I wonder if, when you wrote those few short words, "help us Love You more", it felt like the smallest, faintest cry, barely a whisper in a world so loud, and perhaps in a heart so heavy. The silent prayers, the ones we cannot put into words, sometimes seem the weakest of all. We think, "If I could only pray with fire, with eloquence, with unbroken attention, then surely the Lord would bend His ear." But you and I both know it is not so. Your heart's desire, that quiet ache for more love to Jesus, is not something you must kindle alone in the dark. He has been tending that little flame long before you felt its first spark.
Think of it this way: a woman goes out into her garden in the early morning, when the dew is still on everything, and she looks for what has grown. She does not despise the small shoots or the half-opened buds. She gathers what is there, even if it is mingled with things she wishes were not present, a little myrrh, bitter but wholesome, a little honey, sweet but still within the comb.

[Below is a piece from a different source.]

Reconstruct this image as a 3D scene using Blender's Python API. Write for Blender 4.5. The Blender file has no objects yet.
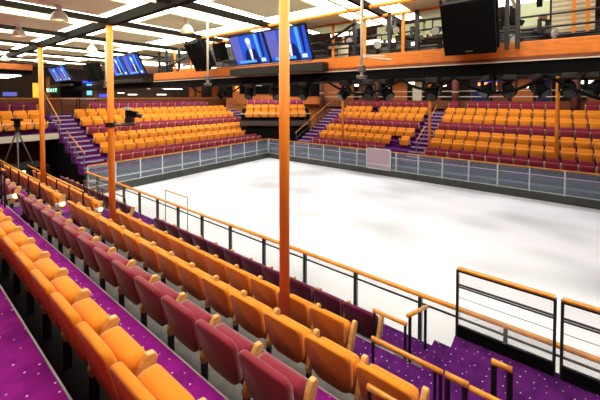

Our Lord walks in His garden, which is the hearts of His people, and He does not wait for us to present Him with a perfect harvest. He gathers His myrrh with His spice; He takes the honeycomb with the honey. Your longing to love Him, though it feels tangled with weariness or distraction, is precious to Him precisely because it is real. He does not require you to sort out every infirmity before it can be acceptable. The very sigh, "Oh, that I loved Thee more," is a note that finds its harmony in His ear.
And have you noticed what you called Him? "Lord Jesus." There is the whole secret, hid in plain sight. You did not speak of a distant deity, a cold abstraction. You spoke to a Person, One whom your soul, even in its dryness, recognizes as its rightful Lord and its dearest Friend. This is the Christ who once stripped Himself of His robes of glory and put on the garments of our flesh. He bound Himself to us in a covenant before the world began, and then He bound Himself to us in visible union, being born as a baby, walking our dusty roads, and at last giving His hands and His side to the nails and the spear. Why did He do it, except that He loved us first? Your request, "help us Love You more", is not a demand He is reluctant to meet. It is the very thing He died to purchase for you: a heart that can love Him truly, and then love Him more.
Perhaps you have looked back at your own prayers lately and seen only coldness and failure. Your times alone in the closet have been full of wandering thoughts. You have knelt, and your hands have fallen down. You have tried to wrestle, and you have only sighed. And yet, here is the tender wonder, He has heard those very prayers. He has not thrown them aside because they were not wrapped in fine speech. The reason you still turn to Him at all, the reason you whisper "silent prayers" and ask for more love, is that He has already been listening, already answering, already drawing you. The parent does not lift the child up by the child's own strength, but stoops down and clasps the little one with both arms. It is because He first loved you that your heart now feels the pull toward Him.
So do not measure your love by its present heat, as though that were all your own to guard and increase. It is not a fire you must keep alight by your own breath. Look away from the smallness of your love and gaze upon the greatness of His. A man standing on the seashore cannot hold the ocean, but he can take a shell and fill it with the waters that wash over him. So your soul, small as it is, can be filled with the love of Christ that passes knowledge. The very cry, "help us," is the shell held out. He will fill it.
Let us ask Him together, then, and rest in this: the love we long to give is already being awakened by the love He never ceases to give.
Lord Jesus, Thou who art the same yesterday, and today, and forever, look upon this dear soul who has breathed a silent prayer to Thee. Thou hearest what the world does not, and Thou understandest what words cannot carry. Stir up love in this heart, even as the sun stirs the sleeping seeds in the cold ground. Let not weariness or sorrow choke the tender plant, but water it with the dew of Thy presence. Teach this one to rest in Thy finished work, and in resting, to find love kindled bright. Keep the heart fixed upon Thee, for to know Thee more is to love Thee more. And when the way is dark, and prayers seem but a whisper in the wind, hold them fast, for Thou hast promised never to let go. Amen.